Inexistindo, portanto, analogia entre a situação doutrinariamente retratada e a que se põe em exame, inadmissível invocar as razões expostas pelo eminente civilista para excluir a responsabilidade indenizatória da recorrente.

Em conclusão: a mera ausência de culpa do causador do dano não é suficiente, por si só, ao contrário do que reconheceu o aresto atacado, para excluir a responsabilidade da recorrida. Necessário seria para tanto - isso em se considerando possível a invocação em casos como o de que se cuida, do princípio lembrado por Aguiar Dias que a conduta de seu motorista, mais do que motivada por um estado de necessidade, traduzisse cumprimento de um dever público, consubstanciando, ademais, reação proporcional à situação imprevista e imprevisível.
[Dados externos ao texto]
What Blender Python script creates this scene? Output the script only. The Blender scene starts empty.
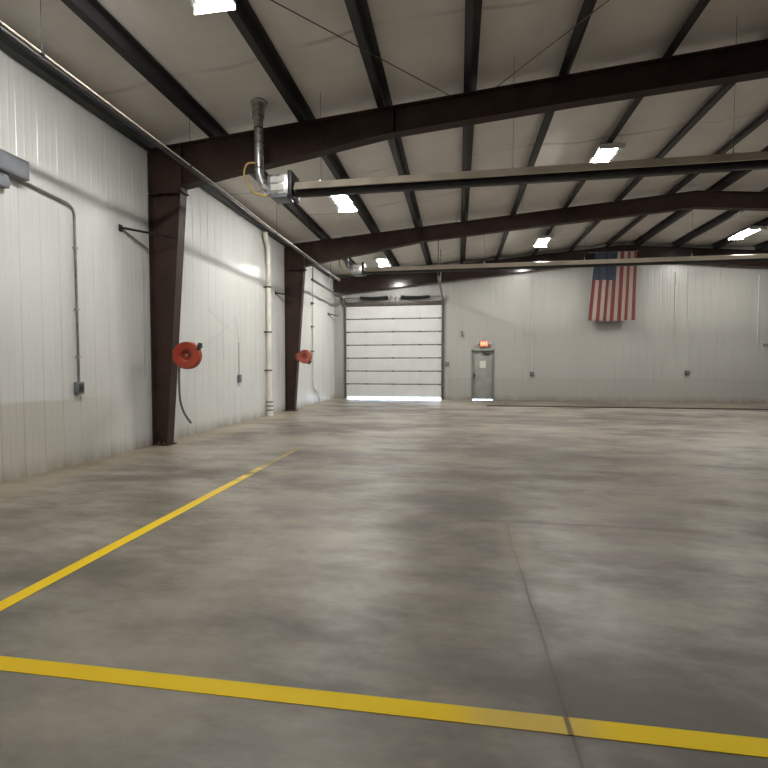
import bpy, bmesh, math, random
from mathutils import Vector, Matrix
random.seed(7)
C = bpy.context.scene.collection
H = 1.455                       # eye height
XL, XR, YE, YB = -5.6, 18.8, 20.5, -7.0
XRIDGE, SL = 6.6, 0.083
def mirx(x): return x if x <= XRIDGE else 2*XRIDGE - x
def ceil_z(x): return 6.075 + SL*mirx(x)
def purl_z(x): return 5.870 + SL*mirx(x)

# ------------------------------------------------------------------ helpers
ORG = {}
def link(o): C.objects.link(o); return o
def tag(o, label=None, cat=None, group=None, kind=None):
    if label: o['label'] = label
    if cat: o['category'] = cat
    if group: o['group'] = group
    if kind: o['kind'] = kind
    return o
def thing(name, label, cat, loc, group=None):
    o = link(bpy.data.objects.new(name, None)); o.location = loc
    o.empty_display_size = 0.1
    ORG[o] = Vector(loc)
    return tag(o, label, cat, group)
def obj(name, bm, mats, parent=None, org=None, smooth=True, angle=0.6, label=None):
    """bm is in world coordinates; it becomes one mesh object"""
    if parent is not None: O = ORG[parent]
    else: O = Vector(org) if org is not None else Vector((0, 0, 0))
    bmesh.ops.translate(bm, verts=bm.verts, vec=-O)
    bmesh.ops.recalc_face_normals(bm, faces=bm.faces)
    me = bpy.data.meshes.new(name); bm.to_mesh(me); bm.free()
    for m in (mats if isinstance(mats, (list, tuple)) else [mats]): me.materials.append(m)
    if smooth:
        for p in me.polygons: p.use_smooth = True
        me.set_sharp_from_angle(angle=angle)
    o = link(bpy.data.objects.new(name, me))
    if parent is not None: o.parent = parent
    else: o.location = O
    ORG[o] = O
    if label: o['label'] = label
    return o
def copy_tree(o, parent=None):
    c = o.copy(); C.objects.link(c)
    if parent is not None: c.parent = parent
    for ch in list(o.children): copy_tree(ch, c)
    return c
def BM(): return bmesh.new()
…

Em face do exposto, conheço do recurso e dou-lhe provimento para restabelecer a sentença no que diz com a procedência do pedido, determinando retornem os autos ao Tribunal de origem a fim de ensejar à Eg. Câmara Julgadora oportunidade para pronunciar-se acerca da apelação da autora, afastada que se afigura a prejudicialidade do seu exame.

EXTRATO DA MINUTA

REsp n. 12.840-0 - RJ - (91.0014816-4) - Relator: Exmo. Sr. Ministro Sálvio de Figueiredo. Recorrente: Companhia União de Seguros Gerais. Recorrida: Telecomunicações do Rio de Janeiro S/A. - TELERJ. Advogados: Drs. Mário Eduardo del Peloso de Castro e outros e Francisco Deiro Couto Borges e outros.

Decisão: A Turma, por unanimidade, deu provimento ao recurso, nos termos do voto do Exmo. Sr. Ministro Relator (em 22.02.94 - 4ª Turma).

Votaram com o Relator os Exmos. Srs. Ministros Barros Monteiro, Dias Trindade, convocado nos termos do art. 1º da Emenda Regimental n. 3/93 e Fontes de Alencar.

Ausente, ocasionalmente, o Exmo. Sr. Ministro Antônio Torreão Braz.

Presidiu o julgamento o Exmo. Sr. Ministro FONTES DE ALENCAR.